◆ STORED DATA ◆
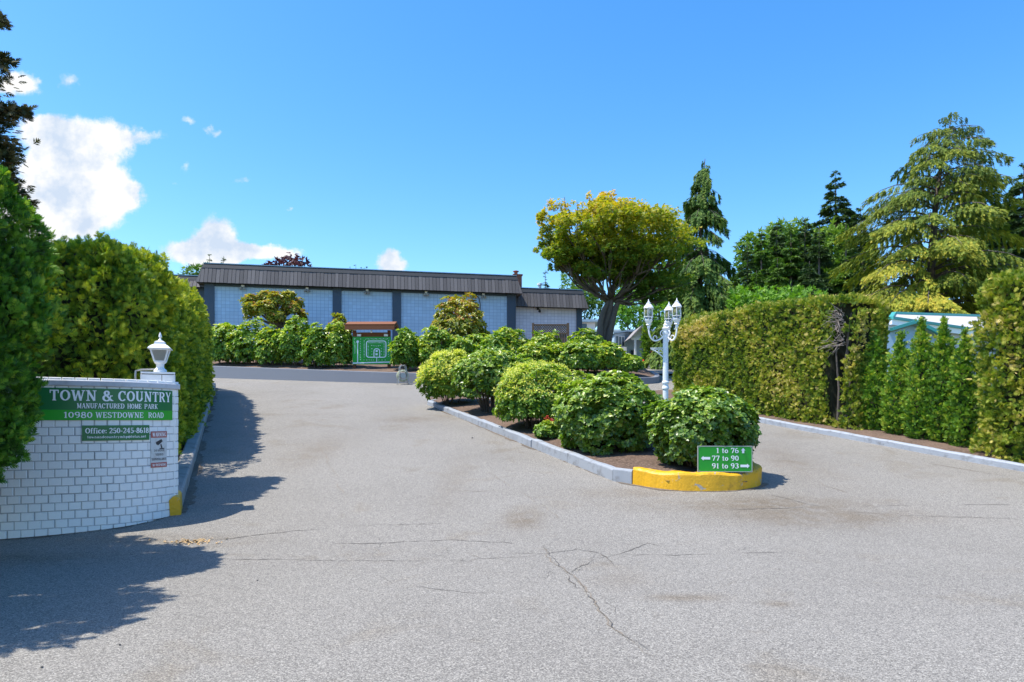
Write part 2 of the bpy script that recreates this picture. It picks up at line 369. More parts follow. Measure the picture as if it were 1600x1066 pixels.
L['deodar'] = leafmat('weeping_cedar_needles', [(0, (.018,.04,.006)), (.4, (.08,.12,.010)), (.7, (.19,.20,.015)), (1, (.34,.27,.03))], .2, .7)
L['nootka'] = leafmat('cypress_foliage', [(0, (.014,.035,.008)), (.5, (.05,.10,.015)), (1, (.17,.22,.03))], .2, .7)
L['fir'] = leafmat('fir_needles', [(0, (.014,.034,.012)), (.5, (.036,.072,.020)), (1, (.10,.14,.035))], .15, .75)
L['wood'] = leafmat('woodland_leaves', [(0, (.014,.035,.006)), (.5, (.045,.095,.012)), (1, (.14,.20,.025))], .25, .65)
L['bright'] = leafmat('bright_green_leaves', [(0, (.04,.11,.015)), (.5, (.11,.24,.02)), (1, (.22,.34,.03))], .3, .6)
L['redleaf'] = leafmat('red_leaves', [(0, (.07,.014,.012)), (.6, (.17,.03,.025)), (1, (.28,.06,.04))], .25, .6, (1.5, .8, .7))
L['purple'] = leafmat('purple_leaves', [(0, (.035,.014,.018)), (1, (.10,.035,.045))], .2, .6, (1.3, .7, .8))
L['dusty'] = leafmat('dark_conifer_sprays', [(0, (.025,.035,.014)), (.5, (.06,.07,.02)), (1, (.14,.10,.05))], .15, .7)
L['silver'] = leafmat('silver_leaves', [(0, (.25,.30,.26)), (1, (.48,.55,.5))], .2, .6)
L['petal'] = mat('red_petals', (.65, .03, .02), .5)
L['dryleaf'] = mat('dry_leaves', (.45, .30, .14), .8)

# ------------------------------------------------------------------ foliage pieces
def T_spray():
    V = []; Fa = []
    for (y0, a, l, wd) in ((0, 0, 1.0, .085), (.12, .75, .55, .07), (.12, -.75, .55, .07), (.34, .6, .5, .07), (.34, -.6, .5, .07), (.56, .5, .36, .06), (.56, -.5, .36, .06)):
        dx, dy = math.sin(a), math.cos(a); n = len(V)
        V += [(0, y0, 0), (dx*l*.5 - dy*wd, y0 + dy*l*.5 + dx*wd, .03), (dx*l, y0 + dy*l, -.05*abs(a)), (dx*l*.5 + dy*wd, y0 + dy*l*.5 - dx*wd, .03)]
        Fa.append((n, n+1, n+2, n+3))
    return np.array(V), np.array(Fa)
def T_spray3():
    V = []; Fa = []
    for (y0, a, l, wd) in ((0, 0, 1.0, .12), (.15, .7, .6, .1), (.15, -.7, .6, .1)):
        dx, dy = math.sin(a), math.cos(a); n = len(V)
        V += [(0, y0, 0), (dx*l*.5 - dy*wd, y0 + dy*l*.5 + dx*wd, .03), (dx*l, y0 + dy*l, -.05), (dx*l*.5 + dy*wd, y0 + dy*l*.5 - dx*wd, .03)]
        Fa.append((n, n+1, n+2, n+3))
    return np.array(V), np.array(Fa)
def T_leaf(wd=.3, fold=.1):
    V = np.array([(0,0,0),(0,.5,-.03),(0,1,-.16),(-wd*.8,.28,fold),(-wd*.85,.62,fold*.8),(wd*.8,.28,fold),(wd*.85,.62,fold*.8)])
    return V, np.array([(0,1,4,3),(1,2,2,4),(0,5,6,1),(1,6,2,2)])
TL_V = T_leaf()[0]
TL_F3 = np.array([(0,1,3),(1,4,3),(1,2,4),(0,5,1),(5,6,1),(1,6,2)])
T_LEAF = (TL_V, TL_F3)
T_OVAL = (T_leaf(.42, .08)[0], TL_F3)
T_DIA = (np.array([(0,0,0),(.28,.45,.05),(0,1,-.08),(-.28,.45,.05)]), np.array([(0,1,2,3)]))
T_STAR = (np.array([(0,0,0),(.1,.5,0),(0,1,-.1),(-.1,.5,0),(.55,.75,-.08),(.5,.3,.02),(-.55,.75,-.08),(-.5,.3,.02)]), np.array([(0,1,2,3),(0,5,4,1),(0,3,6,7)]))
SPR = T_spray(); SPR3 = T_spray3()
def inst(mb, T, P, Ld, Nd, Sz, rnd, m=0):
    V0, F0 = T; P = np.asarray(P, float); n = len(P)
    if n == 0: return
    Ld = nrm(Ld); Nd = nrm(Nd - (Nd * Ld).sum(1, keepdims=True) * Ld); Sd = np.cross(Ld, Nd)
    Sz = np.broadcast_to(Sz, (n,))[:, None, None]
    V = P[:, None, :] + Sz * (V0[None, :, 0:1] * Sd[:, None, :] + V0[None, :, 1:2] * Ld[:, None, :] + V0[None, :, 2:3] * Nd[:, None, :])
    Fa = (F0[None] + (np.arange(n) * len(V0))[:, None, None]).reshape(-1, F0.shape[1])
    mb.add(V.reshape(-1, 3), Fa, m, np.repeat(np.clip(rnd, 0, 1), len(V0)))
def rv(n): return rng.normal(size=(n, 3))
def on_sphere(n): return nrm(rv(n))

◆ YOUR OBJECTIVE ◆
Transcribe the full listing above exactly, with the images removed.

◆ REPLY TO THE EXERCISE ◆
Write part 2 of the bpy script that recreates this picture. It picks up at line 369. More parts follow. Measure the picture as if it were 1600x1066 pixels.
L['deodar'] = leafmat('weeping_cedar_needles', [(0, (.018,.04,.006)), (.4, (.08,.12,.010)), (.7, (.19,.20,.015)), (1, (.34,.27,.03))], .2, .7)
L['nootka'] = leafmat('cypress_foliage', [(0, (.014,.035,.008)), (.5, (.05,.10,.015)), (1, (.17,.22,.03))], .2, .7)
L['fir'] = leafmat('fir_needles', [(0, (.014,.034,.012)), (.5, (.036,.072,.020)), (1, (.10,.14,.035))], .15, .75)
L['wood'] = leafmat('woodland_leaves', [(0, (.014,.035,.006)), (.5, (.045,.095,.012)), (1, (.14,.20,.025))], .25, .65)
L['bright'] = leafmat('bright_green_leaves', [(0, (.04,.11,.015)), (.5, (.11,.24,.02)), (1, (.22,.34,.03))], .3, .6)
L['redleaf'] = leafmat('red_leaves', [(0, (.07,.014,.012)), (.6, (.17,.03,.025)), (1, (.28,.06,.04))], .25, .6, (1.5, .8, .7))
L['purple'] = leafmat('purple_leaves', [(0, (.035,.014,.018)), (1, (.10,.035,.045))], .2, .6, (1.3, .7, .8))
L['dusty'] = leafmat('dark_conifer_sprays', [(0, (.025,.035,.014)), (.5, (.06,.07,.02)), (1, (.14,.10,.05))], .15, .7)
L['silver'] = leafmat('silver_leaves', [(0, (.25,.30,.26)), (1, (.48,.55,.5))], .2, .6)
L['petal'] = mat('red_petals', (.65, .03, .02), .5)
L['dryleaf'] = mat('dry_leaves', (.45, .30, .14), .8)

# ------------------------------------------------------------------ foliage pieces
def T_spray():
    V = []; Fa = []
    for (y0, a, l, wd) in ((0, 0, 1.0, .085), (.12, .75, .55, .07), (.12, -.75, .55, .07), (.34, .6, .5, .07), (.34, -.6, .5, .07), (.56, .5, .36, .06), (.56, -.5, .36, .06)):
        dx, dy = math.sin(a), math.cos(a); n = len(V)
        V += [(0, y0, 0), (dx*l*.5 - dy*wd, y0 + dy*l*.5 + dx*wd, .03), (dx*l, y0 + dy*l, -.05*abs(a)), (dx*l*.5 + dy*wd, y0 + dy*l*.5 - dx*wd, .03)]
        Fa.append((n, n+1, n+2, n+3))
    return np.array(V), np.array(Fa)
def T_spray3():
    V = []; Fa = []
    for (y0, a, l, wd) in ((0, 0, 1.0, .12), (.15, .7, .6, .1), (.15, -.7, .6, .1)):
        dx, dy = math.sin(a), math.cos(a); n = len(V)
        V += [(0, y0, 0), (dx*l*.5 - dy*wd, y0 + dy*l*.5 + dx*wd, .03), (dx*l, y0 + dy*l, -.05), (dx*l*.5 + dy*wd, y0 + dy*l*.5 - dx*wd, .03)]
        Fa.append((n, n+1, n+2, n+3))
    return np.array(V), np.array(Fa)
def T_leaf(wd=.3, fold=.1):
    V = np.array([(0,0,0),(0,.5,-.03),(0,1,-.16),(-wd*.8,.28,fold),(-wd*.85,.62,fold*.8),(wd*.8,.28,fold),(wd*.85,.62,fold*.8)])
    return V, np.array([(0,1,4,3),(1,2,2,4),(0,5,6,1),(1,6,2,2)])
TL_V = T_leaf()[0]
TL_F3 = np.array([(0,1,3),(1,4,3),(1,2,4),(0,5,1),(5,6,1),(1,6,2)])
T_LEAF = (TL_V, TL_F3)
T_OVAL = (T_leaf(.42, .08)[0], TL_F3)
T_DIA = (np.array([(0,0,0),(.28,.45,.05),(0,1,-.08),(-.28,.45,.05)]), np.array([(0,1,2,3)]))
T_STAR = (np.array([(0,0,0),(.1,.5,0),(0,1,-.1),(-.1,.5,0),(.55,.75,-.08),(.5,.3,.02),(-.55,.75,-.08),(-.5,.3,.02)]), np.array([(0,1,2,3),(0,5,4,1),(0,3,6,7)]))
SPR = T_spray(); SPR3 = T_spray3()
def inst(mb, T, P, Ld, Nd, Sz, rnd, m=0):
    V0, F0 = T; P = np.asarray(P, float); n = len(P)
    if n == 0: return
    Ld = nrm(Ld); Nd = nrm(Nd - (Nd * Ld).sum(1, keepdims=True) * Ld); Sd = np.cross(Ld, Nd)
    Sz = np.broadcast_to(Sz, (n,))[:, None, None]
    V = P[:, None, :] + Sz * (V0[None, :, 0:1] * Sd[:, None, :] + V0[None, :, 1:2] * Ld[:, None, :] + V0[None, :, 2:3] * Nd[:, None, :])
    Fa = (F0[None] + (np.arange(n) * len(V0))[:, None, None]).reshape(-1, F0.shape[1])
    mb.add(V.reshape(-1, 3), Fa, m, np.repeat(np.clip(rnd, 0, 1), len(V0)))
def rv(n): return rng.normal(size=(n, 3))
def on_sphere(n): return nrm(rv(n))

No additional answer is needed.